* [Aim] Reproduce, word for word, every line from the first one down to the line containing "COL = S.collection", and nothing else.

---------------

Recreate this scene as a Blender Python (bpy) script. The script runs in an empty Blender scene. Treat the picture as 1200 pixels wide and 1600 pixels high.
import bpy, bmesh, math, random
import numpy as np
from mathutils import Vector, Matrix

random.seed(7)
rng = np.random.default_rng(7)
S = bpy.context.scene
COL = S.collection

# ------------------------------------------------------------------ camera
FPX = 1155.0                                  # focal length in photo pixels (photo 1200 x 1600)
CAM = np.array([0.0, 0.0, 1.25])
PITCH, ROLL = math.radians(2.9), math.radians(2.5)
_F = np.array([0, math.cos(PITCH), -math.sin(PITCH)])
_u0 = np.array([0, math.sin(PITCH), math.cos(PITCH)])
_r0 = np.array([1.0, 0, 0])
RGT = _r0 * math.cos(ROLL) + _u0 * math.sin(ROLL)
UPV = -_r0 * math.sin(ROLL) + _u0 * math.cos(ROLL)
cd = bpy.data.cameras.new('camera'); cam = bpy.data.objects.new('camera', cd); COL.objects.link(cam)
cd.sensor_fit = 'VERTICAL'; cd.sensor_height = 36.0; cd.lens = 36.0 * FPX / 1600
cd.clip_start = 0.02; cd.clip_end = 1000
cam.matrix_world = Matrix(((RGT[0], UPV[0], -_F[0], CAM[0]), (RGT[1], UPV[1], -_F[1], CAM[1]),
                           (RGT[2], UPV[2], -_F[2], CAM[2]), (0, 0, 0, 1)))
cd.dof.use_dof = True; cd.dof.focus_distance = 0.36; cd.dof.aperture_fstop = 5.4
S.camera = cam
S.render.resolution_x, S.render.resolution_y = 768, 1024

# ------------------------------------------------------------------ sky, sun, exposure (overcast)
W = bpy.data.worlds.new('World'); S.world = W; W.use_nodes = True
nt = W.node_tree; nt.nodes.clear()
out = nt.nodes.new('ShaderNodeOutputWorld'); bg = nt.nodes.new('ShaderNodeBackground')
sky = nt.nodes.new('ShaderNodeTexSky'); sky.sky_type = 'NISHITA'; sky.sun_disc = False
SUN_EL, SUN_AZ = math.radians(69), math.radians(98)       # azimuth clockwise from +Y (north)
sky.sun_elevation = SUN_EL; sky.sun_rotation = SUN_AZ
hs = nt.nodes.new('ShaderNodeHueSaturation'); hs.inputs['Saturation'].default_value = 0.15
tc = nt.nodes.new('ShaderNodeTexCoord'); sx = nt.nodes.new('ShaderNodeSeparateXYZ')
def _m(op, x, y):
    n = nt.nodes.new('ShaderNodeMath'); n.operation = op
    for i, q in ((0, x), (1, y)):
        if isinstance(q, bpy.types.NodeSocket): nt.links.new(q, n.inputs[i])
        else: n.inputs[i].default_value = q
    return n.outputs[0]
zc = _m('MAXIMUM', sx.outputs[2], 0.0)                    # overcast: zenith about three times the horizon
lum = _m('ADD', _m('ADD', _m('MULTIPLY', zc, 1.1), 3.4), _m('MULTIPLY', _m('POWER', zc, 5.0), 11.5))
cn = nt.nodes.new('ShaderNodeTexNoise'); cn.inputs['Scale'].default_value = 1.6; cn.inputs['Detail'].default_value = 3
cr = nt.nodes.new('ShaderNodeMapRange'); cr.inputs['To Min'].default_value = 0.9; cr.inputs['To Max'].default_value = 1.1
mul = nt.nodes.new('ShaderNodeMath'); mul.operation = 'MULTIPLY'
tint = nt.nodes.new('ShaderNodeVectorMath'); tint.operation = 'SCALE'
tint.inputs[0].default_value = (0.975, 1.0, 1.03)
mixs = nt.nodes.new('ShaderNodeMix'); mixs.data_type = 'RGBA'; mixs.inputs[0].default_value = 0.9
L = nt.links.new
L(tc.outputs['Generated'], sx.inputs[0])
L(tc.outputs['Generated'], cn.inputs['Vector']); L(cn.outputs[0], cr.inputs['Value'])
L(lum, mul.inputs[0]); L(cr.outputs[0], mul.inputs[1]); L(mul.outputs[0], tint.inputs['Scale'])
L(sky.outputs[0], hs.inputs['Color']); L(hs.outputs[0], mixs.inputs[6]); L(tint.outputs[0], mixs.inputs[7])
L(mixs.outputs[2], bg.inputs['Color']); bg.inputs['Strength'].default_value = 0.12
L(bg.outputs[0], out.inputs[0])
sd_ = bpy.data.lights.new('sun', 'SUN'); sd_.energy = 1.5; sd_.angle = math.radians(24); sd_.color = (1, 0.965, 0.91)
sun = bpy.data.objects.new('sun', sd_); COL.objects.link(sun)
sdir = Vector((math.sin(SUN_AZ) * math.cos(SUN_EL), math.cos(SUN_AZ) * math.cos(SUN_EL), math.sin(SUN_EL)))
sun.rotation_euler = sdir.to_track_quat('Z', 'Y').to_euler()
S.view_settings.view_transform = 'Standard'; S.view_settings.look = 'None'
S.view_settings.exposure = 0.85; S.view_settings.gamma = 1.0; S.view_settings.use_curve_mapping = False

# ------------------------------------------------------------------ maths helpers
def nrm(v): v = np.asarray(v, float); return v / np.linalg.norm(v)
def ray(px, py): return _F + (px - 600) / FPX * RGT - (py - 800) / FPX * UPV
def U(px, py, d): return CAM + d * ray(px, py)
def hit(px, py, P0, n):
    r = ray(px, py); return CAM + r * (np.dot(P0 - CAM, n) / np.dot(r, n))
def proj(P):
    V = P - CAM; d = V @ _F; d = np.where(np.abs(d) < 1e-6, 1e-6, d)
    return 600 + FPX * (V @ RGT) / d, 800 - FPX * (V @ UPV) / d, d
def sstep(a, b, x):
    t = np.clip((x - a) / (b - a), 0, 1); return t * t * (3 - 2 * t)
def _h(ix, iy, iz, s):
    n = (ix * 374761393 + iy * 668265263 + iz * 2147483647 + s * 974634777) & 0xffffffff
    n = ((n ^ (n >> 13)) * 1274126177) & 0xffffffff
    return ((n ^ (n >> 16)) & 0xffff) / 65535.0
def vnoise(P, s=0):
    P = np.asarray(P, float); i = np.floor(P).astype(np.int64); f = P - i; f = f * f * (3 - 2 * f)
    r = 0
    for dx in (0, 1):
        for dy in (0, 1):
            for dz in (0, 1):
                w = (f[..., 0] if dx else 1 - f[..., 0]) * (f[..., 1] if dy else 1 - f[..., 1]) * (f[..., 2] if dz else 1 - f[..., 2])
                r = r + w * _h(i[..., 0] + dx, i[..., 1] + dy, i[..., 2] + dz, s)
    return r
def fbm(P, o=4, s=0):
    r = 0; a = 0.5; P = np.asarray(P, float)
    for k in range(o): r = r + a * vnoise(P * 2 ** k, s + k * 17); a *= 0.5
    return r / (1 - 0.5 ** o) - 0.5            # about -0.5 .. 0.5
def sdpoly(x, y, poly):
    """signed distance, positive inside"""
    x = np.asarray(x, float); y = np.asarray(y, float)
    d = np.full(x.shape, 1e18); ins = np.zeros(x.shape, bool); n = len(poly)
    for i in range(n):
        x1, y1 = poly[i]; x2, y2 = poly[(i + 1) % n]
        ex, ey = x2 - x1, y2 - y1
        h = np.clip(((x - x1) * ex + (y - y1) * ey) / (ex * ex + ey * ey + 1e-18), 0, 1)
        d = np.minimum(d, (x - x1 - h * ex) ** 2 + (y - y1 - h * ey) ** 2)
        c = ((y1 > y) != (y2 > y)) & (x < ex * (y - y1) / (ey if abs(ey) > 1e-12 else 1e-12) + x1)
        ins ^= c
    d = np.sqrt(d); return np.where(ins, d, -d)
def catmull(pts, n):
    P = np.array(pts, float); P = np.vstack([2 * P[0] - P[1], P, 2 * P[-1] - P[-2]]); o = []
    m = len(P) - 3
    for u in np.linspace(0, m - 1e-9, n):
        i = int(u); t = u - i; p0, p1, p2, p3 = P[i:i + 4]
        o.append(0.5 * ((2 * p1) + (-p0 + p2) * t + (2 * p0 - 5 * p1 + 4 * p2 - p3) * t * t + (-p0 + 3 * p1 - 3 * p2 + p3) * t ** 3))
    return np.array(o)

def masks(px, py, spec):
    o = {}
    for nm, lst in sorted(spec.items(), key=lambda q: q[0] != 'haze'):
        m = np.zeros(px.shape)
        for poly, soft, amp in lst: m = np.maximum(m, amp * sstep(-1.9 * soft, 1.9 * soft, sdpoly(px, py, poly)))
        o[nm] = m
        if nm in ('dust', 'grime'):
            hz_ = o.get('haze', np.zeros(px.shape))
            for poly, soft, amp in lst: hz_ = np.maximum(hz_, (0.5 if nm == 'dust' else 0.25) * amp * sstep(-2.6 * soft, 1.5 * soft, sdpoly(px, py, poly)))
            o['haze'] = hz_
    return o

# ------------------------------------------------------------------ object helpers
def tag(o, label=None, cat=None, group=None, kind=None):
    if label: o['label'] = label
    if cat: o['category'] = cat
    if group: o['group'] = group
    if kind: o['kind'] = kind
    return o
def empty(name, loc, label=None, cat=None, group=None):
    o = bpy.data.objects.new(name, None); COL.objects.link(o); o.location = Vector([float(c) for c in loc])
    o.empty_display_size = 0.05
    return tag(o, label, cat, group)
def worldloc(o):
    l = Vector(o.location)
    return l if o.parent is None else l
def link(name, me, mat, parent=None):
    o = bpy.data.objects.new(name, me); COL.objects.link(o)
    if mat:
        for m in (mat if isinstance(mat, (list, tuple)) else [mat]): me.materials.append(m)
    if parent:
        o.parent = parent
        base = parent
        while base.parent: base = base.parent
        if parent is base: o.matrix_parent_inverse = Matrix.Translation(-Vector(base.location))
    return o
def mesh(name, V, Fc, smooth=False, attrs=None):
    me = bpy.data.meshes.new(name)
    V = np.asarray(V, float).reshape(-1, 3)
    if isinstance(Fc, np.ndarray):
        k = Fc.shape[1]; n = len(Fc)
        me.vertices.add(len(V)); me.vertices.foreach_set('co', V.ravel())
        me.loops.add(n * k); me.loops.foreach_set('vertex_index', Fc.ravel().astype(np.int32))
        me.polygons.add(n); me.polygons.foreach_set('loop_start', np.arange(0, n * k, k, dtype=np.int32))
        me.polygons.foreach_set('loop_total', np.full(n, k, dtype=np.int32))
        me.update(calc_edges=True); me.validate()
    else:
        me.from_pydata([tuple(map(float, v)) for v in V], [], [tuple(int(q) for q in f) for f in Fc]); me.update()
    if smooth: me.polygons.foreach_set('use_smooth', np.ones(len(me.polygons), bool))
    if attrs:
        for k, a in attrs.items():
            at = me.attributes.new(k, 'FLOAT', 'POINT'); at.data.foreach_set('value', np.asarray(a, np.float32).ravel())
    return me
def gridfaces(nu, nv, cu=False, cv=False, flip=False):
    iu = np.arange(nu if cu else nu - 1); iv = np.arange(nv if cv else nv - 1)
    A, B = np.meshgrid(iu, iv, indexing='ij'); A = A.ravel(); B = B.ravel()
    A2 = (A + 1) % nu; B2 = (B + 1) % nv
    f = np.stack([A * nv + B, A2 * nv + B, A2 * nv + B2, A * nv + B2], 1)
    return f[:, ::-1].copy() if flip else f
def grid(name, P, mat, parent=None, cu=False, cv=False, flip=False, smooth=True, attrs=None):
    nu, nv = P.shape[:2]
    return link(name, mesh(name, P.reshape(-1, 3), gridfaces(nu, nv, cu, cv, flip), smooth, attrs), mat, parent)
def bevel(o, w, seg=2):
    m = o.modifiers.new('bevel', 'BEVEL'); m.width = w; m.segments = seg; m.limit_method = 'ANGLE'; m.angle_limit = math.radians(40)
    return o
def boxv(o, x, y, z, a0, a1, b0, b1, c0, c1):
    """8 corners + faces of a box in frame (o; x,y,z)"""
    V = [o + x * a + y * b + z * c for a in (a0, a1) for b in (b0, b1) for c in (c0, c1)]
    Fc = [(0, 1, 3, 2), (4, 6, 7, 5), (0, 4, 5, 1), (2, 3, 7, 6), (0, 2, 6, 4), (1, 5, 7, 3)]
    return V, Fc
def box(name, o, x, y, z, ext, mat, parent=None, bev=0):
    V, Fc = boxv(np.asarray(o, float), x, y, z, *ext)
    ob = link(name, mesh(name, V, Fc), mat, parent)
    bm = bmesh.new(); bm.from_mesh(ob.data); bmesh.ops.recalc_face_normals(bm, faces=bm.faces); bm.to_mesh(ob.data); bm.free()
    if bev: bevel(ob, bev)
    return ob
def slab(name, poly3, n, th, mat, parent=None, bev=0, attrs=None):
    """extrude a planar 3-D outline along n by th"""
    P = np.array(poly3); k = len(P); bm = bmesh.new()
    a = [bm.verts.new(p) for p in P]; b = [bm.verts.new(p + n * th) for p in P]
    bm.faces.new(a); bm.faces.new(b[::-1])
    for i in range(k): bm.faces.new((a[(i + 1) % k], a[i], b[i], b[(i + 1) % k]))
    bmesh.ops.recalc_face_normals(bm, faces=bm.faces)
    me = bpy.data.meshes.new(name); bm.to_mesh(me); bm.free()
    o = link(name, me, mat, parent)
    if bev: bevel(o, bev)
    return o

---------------

* [Final result]
Recreate this scene as a Blender Python (bpy) script. The script runs in an empty Blender scene. Treat the picture as 1200 pixels wide and 1600 pixels high.
import bpy, bmesh, math, random
import numpy as np
from mathutils import Vector, Matrix

random.seed(7)
rng = np.random.default_rng(7)
S = bpy.context.scene
COL = S.collection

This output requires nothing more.